OBJECTIVE: The data below is to be returned in full and exactly.

EXERCISE DATA:

* begin *

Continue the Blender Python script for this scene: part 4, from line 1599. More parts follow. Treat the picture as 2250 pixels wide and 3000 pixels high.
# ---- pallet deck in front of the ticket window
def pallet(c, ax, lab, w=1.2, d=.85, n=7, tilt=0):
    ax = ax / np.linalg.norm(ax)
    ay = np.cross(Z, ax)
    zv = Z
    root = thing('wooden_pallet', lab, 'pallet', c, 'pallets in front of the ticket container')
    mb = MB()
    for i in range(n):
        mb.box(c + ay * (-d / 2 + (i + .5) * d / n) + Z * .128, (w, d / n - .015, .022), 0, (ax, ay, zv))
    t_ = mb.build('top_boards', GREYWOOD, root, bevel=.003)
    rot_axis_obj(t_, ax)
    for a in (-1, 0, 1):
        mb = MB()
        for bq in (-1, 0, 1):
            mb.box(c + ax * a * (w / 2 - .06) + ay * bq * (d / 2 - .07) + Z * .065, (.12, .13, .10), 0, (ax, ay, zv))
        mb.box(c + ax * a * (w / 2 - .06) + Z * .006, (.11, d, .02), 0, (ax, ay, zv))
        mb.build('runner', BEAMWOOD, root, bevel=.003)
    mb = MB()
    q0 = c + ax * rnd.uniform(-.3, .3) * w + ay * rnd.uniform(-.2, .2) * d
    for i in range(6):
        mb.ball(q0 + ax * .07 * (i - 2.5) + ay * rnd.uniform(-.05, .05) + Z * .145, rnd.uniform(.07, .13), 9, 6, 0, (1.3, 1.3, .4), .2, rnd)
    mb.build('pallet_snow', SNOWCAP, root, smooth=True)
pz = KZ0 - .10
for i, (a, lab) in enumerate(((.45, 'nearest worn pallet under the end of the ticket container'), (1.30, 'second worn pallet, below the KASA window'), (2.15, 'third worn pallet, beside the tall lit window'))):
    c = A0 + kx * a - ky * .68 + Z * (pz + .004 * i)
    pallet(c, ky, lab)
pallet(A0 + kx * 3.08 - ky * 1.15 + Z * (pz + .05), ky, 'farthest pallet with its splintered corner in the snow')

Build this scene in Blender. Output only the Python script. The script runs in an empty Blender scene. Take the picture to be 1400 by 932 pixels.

* end *

FINAL RESULT:
Continue the Blender Python script for this scene: part 4, from line 1599. More parts follow. Treat the picture as 2250 pixels wide and 3000 pixels high.
# ---- pallet deck in front of the ticket window
def pallet(c, ax, lab, w=1.2, d=.85, n=7, tilt=0):
    ax = ax / np.linalg.norm(ax)
    ay = np.cross(Z, ax)
    zv = Z
    root = thing('wooden_pallet', lab, 'pallet', c, 'pallets in front of the ticket container')
    mb = MB()
    for i in range(n):
        mb.box(c + ay * (-d / 2 + (i + .5) * d / n) + Z * .128, (w, d / n - .015, .022), 0, (ax, ay, zv))
    t_ = mb.build('top_boards', GREYWOOD, root, bevel=.003)
    rot_axis_obj(t_, ax)
    for a in (-1, 0, 1):
        mb = MB()
        for bq in (-1, 0, 1):
            mb.box(c + ax * a * (w / 2 - .06) + ay * bq * (d / 2 - .07) + Z * .065, (.12, .13, .10), 0, (ax, ay, zv))
        mb.box(c + ax * a * (w / 2 - .06) + Z * .006, (.11, d, .02), 0, (ax, ay, zv))
        mb.build('runner', BEAMWOOD, root, bevel=.003)
    mb = MB()
    q0 = c + ax * rnd.uniform(-.3, .3) * w + ay * rnd.uniform(-.2, .2) * d
    for i in range(6):
        mb.ball(q0 + ax * .07 * (i - 2.5) + ay * rnd.uniform(-.05, .05) + Z * .145, rnd.uniform(.07, .13), 9, 6, 0, (1.3, 1.3, .4), .2, rnd)
    mb.build('pallet_snow', SNOWCAP, root, smooth=True)
pz = KZ0 - .10
for i, (a, lab) in enumerate(((.45, 'nearest worn pallet under the end of the ticket container'), (1.30, 'second worn pallet, below the KASA window'), (2.15, 'third worn pallet, beside the tall lit window'))):
    c = A0 + kx * a - ky * .68 + Z * (pz + .004 * i)
    pallet(c, ky, lab)
pallet(A0 + kx * 3.08 - ky * 1.15 + Z * (pz + .05), ky, 'farthest pallet with its splintered corner in the snow')

Build this scene in Blender. Output only the Python script. The script runs in an empty Blender scene. Take the picture to be 1400 by 932 pixels.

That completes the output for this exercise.